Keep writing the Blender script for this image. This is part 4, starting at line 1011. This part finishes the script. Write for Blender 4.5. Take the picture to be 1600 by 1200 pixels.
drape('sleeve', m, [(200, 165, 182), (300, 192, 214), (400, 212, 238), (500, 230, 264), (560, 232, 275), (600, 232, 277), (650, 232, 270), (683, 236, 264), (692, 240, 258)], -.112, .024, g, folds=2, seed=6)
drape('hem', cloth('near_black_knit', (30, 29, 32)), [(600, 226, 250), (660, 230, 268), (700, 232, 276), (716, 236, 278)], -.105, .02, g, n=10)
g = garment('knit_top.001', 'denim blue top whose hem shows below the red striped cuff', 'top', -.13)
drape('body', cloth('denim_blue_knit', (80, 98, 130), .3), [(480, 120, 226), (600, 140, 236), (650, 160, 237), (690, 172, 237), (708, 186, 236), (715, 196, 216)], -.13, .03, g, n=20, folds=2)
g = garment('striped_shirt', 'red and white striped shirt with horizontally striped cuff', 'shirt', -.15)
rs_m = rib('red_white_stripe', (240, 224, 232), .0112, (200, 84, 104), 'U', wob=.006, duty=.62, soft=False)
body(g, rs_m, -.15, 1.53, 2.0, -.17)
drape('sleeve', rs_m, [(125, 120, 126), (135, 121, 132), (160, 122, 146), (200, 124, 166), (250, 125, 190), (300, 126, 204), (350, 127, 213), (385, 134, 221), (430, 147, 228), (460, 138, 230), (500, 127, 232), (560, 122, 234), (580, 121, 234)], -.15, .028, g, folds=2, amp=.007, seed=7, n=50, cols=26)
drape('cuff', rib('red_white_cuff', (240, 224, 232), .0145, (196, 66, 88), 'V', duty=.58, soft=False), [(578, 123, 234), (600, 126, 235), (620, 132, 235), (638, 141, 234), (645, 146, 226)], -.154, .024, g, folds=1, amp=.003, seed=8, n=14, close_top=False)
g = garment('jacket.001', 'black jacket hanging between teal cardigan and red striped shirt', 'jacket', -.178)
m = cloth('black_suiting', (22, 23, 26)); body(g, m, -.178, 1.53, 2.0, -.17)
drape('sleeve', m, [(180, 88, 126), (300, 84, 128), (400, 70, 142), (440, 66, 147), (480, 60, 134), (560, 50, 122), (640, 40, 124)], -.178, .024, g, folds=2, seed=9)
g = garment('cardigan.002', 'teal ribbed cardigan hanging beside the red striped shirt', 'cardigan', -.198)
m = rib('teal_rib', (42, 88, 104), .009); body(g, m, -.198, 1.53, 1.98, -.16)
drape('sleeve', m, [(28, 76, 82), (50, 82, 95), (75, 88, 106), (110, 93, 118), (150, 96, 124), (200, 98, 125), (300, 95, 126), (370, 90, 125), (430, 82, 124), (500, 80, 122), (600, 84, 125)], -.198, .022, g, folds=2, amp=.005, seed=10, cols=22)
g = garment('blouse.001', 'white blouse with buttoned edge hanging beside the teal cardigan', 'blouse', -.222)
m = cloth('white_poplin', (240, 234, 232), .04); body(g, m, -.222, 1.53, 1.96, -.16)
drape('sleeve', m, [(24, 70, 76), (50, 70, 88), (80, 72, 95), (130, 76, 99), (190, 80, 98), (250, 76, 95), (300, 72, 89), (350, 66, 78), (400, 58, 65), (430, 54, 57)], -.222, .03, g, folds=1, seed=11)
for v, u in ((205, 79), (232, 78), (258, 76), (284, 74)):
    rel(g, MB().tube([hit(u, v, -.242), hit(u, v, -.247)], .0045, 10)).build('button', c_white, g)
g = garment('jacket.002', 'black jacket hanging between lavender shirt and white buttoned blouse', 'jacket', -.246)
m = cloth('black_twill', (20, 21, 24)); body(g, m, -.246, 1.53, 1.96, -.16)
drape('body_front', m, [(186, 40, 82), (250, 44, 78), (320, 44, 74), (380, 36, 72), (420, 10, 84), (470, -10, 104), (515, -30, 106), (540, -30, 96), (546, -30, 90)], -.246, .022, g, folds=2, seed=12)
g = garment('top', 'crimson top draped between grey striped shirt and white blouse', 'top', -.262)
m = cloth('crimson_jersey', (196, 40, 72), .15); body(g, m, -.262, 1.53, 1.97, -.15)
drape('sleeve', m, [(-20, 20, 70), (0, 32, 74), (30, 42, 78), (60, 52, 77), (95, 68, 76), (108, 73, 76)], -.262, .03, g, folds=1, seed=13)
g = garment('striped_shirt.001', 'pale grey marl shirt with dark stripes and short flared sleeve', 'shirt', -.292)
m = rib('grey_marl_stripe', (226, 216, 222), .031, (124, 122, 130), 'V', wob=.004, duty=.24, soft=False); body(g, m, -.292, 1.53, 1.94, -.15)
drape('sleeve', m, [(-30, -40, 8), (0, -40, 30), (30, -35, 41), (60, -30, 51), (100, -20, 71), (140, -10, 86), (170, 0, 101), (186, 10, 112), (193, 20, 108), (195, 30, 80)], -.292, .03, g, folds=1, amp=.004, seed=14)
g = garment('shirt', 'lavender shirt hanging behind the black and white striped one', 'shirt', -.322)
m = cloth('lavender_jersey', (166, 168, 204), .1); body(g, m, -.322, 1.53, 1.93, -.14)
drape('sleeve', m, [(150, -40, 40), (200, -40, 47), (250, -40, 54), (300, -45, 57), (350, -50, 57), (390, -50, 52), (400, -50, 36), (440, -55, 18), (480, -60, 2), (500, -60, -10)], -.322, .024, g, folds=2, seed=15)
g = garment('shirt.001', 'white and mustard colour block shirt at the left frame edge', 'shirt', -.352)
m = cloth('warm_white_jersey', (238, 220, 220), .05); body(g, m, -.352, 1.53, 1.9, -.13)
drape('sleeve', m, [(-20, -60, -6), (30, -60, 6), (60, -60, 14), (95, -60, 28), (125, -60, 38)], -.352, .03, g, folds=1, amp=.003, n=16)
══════
__TASK GOAL__: Copy the data above in full, character for character.

__FULL RESPONSE__:
Keep writing the Blender script for this image. This is part 4, starting at line 1011. This part finishes the script. Write for Blender 4.5. Take the picture to be 1600 by 1200 pixels.
drape('sleeve', m, [(200, 165, 182), (300, 192, 214), (400, 212, 238), (500, 230, 264), (560, 232, 275), (600, 232, 277), (650, 232, 270), (683, 236, 264), (692, 240, 258)], -.112, .024, g, folds=2, seed=6)
drape('hem', cloth('near_black_knit', (30, 29, 32)), [(600, 226, 250), (660, 230, 268), (700, 232, 276), (716, 236, 278)], -.105, .02, g, n=10)
g = garment('knit_top.001', 'denim blue top whose hem shows below the red striped cuff', 'top', -.13)
drape('body', cloth('denim_blue_knit', (80, 98, 130), .3), [(480, 120, 226), (600, 140, 236), (650, 160, 237), (690, 172, 237), (708, 186, 236), (715, 196, 216)], -.13, .03, g, n=20, folds=2)
g = garment('striped_shirt', 'red and white striped shirt with horizontally striped cuff', 'shirt', -.15)
rs_m = rib('red_white_stripe', (240, 224, 232), .0112, (200, 84, 104), 'U', wob=.006, duty=.62, soft=False)
body(g, rs_m, -.15, 1.53, 2.0, -.17)
drape('sleeve', rs_m, [(125, 120, 126), (135, 121, 132), (160, 122, 146), (200, 124, 166), (250, 125, 190), (300, 126, 204), (350, 127, 213), (385, 134, 221), (430, 147, 228), (460, 138, 230), (500, 127, 232), (560, 122, 234), (580, 121, 234)], -.15, .028, g, folds=2, amp=.007, seed=7, n=50, cols=26)
drape('cuff', rib('red_white_cuff', (240, 224, 232), .0145, (196, 66, 88), 'V', duty=.58, soft=False), [(578, 123, 234), (600, 126, 235), (620, 132, 235), (638, 141, 234), (645, 146, 226)], -.154, .024, g, folds=1, amp=.003, seed=8, n=14, close_top=False)
g = garment('jacket.001', 'black jacket hanging between teal cardigan and red striped shirt', 'jacket', -.178)
m = cloth('black_suiting', (22, 23, 26)); body(g, m, -.178, 1.53, 2.0, -.17)
drape('sleeve', m, [(180, 88, 126), (300, 84, 128), (400, 70, 142), (440, 66, 147), (480, 60, 134), (560, 50, 122), (640, 40, 124)], -.178, .024, g, folds=2, seed=9)
g = garment('cardigan.002', 'teal ribbed cardigan hanging beside the red striped shirt', 'cardigan', -.198)
m = rib('teal_rib', (42, 88, 104), .009); body(g, m, -.198, 1.53, 1.98, -.16)
drape('sleeve', m, [(28, 76, 82), (50, 82, 95), (75, 88, 106), (110, 93, 118), (150, 96, 124), (200, 98, 125), (300, 95, 126), (370, 90, 125), (430, 82, 124), (500, 80, 122), (600, 84, 125)], -.198, .022, g, folds=2, amp=.005, seed=10, cols=22)
g = garment('blouse.001', 'white blouse with buttoned edge hanging beside the teal cardigan', 'blouse', -.222)
m = cloth('white_poplin', (240, 234, 232), .04); body(g, m, -.222, 1.53, 1.96, -.16)
drape('sleeve', m, [(24, 70, 76), (50, 70, 88), (80, 72, 95), (130, 76, 99), (190, 80, 98), (250, 76, 95), (300, 72, 89), (350, 66, 78), (400, 58, 65), (430, 54, 57)], -.222, .03, g, folds=1, seed=11)
for v, u in ((205, 79), (232, 78), (258, 76), (284, 74)):
    rel(g, MB().tube([hit(u, v, -.242), hit(u, v, -.247)], .0045, 10)).build('button', c_white, g)
g = garment('jacket.002', 'black jacket hanging between lavender shirt and white buttoned blouse', 'jacket', -.246)
m = cloth('black_twill', (20, 21, 24)); body(g, m, -.246, 1.53, 1.96, -.16)
drape('body_front', m, [(186, 40, 82), (250, 44, 78), (320, 44, 74), (380, 36, 72), (420, 10, 84), (470, -10, 104), (515, -30, 106), (540, -30, 96), (546, -30, 90)], -.246, .022, g, folds=2, seed=12)
g = garment('top', 'crimson top draped between grey striped shirt and white blouse', 'top', -.262)
m = cloth('crimson_jersey', (196, 40, 72), .15); body(g, m, -.262, 1.53, 1.97, -.15)
drape('sleeve', m, [(-20, 20, 70), (0, 32, 74), (30, 42, 78), (60, 52, 77), (95, 68, 76), (108, 73, 76)], -.262, .03, g, folds=1, seed=13)
g = garment('striped_shirt.001', 'pale grey marl shirt with dark stripes and short flared sleeve', 'shirt', -.292)
m = rib('grey_marl_stripe', (226, 216, 222), .031, (124, 122, 130), 'V', wob=.004, duty=.24, soft=False); body(g, m, -.292, 1.53, 1.94, -.15)
drape('sleeve', m, [(-30, -40, 8), (0, -40, 30), (30, -35, 41), (60, -30, 51), (100, -20, 71), (140, -10, 86), (170, 0, 101), (186, 10, 112), (193, 20, 108), (195, 30, 80)], -.292, .03, g, folds=1, amp=.004, seed=14)
g = garment('shirt', 'lavender shirt hanging behind the black and white striped one', 'shirt', -.322)
m = cloth('lavender_jersey', (166, 168, 204), .1); body(g, m, -.322, 1.53, 1.93, -.14)
drape('sleeve', m, [(150, -40, 40), (200, -40, 47), (250, -40, 54), (300, -45, 57), (350, -50, 57), (390, -50, 52), (400, -50, 36), (440, -55, 18), (480, -60, 2), (500, -60, -10)], -.322, .024, g, folds=2, seed=15)
g = garment('shirt.001', 'white and mustard colour block shirt at the left frame edge', 'shirt', -.352)
m = cloth('warm_white_jersey', (238, 220, 220), .05); body(g, m, -.352, 1.53, 1.9, -.13)
drape('sleeve', m, [(-20, -60, -6), (30, -60, 6), (60, -60, 14), (95, -60, 28), (125, -60, 38)], -.352, .03, g, folds=1, amp=.003, n=16)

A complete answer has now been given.